Tax Agreement Between Hong Kong And Finland Signed

Hong Kong (China) and Finland signed a comprehensive agreement for avoidance of double taxation and the prevention of fiscal evasion with respect to taxes on income (hereinafter as “the agreement”). This agreement will come into force on the 30th day after both contracting parties notify the completion of their domestic ratification procedures and the Double Taxation Agreement with respect to Taxes on Income from Aircraft Operation signed in 2007 will cease to have effect.

The Agreement

This treaty applies to taxes on income, including taxes on gains from the alienation of movable or immovable property as well as taxes on capital appreciation. A summary of some key provisions can be found below:

  • Art.5 (Permanent Establishment): the definition of permanent establishment (PE) is substantially identical to the 2011 UN model but with different timing thresholds. The threshold for project PE is nine months, while the criteria for service PE is 270 days within any twelve-month period. Besides, when carrying business through an independent agent, it doesn’t matter whether the agent runs its business wholly or partially on behalf of that enterprise.
  • Art.6 (Income from Immovable Property): the allocation rules for income from immovable property (Art.6) follows the Situs principle.
  • Art.10 (Dividends): the agreement limits the withholding tax rate to 5% for company beneficial owners with at least 10% of voting rights, and 10% for all other cases.
  • Art.11 (Interest): different from the OECD/UN Model, the agreement gives exclusive right to resident state to tax if the resident recipient is the beneficial owner of the interest.
  • Art.12 (Royalties): the agreement provides shared taxing rights between the resident state and source state. The tax rate cap is 3% of the gross amount of royalties.
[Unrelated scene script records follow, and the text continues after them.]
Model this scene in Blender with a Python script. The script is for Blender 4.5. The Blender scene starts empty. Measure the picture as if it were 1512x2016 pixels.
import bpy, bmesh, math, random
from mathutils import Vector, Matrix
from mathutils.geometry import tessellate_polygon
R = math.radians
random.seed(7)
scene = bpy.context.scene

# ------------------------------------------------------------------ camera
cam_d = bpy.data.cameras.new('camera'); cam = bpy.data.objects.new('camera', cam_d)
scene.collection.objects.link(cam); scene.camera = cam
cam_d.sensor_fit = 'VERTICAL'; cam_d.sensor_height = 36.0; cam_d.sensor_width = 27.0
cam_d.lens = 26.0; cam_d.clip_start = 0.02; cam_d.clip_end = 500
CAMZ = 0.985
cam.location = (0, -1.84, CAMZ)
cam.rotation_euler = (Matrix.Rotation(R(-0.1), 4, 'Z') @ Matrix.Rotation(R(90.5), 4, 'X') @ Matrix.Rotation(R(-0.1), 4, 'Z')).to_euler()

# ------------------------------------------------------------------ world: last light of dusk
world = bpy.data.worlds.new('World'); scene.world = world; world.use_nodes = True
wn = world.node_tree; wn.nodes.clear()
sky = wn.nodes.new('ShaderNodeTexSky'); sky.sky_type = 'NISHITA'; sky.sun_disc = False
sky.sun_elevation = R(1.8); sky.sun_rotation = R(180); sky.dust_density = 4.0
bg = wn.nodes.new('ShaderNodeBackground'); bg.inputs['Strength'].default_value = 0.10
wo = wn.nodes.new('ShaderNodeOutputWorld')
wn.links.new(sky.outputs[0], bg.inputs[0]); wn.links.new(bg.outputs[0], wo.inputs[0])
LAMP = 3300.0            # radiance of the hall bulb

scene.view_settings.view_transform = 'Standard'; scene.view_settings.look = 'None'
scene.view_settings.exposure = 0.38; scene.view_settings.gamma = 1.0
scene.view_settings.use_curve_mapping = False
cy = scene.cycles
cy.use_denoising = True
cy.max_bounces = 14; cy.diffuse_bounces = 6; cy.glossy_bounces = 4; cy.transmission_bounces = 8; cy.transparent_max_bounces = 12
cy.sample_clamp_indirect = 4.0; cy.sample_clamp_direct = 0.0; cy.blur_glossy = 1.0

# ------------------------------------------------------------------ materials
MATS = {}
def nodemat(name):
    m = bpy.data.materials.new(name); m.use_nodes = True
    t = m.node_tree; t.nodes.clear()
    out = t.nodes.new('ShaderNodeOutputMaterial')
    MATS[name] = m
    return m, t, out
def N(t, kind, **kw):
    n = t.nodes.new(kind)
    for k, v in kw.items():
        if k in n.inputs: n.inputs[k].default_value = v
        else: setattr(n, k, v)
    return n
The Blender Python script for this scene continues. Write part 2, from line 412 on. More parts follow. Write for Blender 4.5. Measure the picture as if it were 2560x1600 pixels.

In particular, a source rule is introduced where a PE payer is involved in paragraph 5.
  • Art.13 (Capital Gains): specially, resident Party has the exclusive right to tax gains from the alienation of ships or aircraft operated in international traffic or movable property pertaining to the operation of such ships or aircraft.

Relief Method

Generally, the credit method is adopted to eliminate the double taxation arising between the two Contracting States. However, dividends should be exempt from Finish tax if they are paid by a company being a resident of Hong Kong to a company which is a resident of Finland and which controls directly at least 10 percent of the voting power in the company paying the dividends.

Anti-Abuse

The principle purpose test is included in Article 21 of this Treaty. Treaty benefits could be denied if obtaining that benefit was one of the principal purpose of the arrangement or transaction, unless it is established that granting that benefit would be in accordance with the object and purpose of the relevant provisions of this Agreement. Besides that, the agreement gives priority to domestic law and measures concerning the prevention of tax avoidance of each Contracting Party, which insofar do not give rise to taxation contrary to the agreement.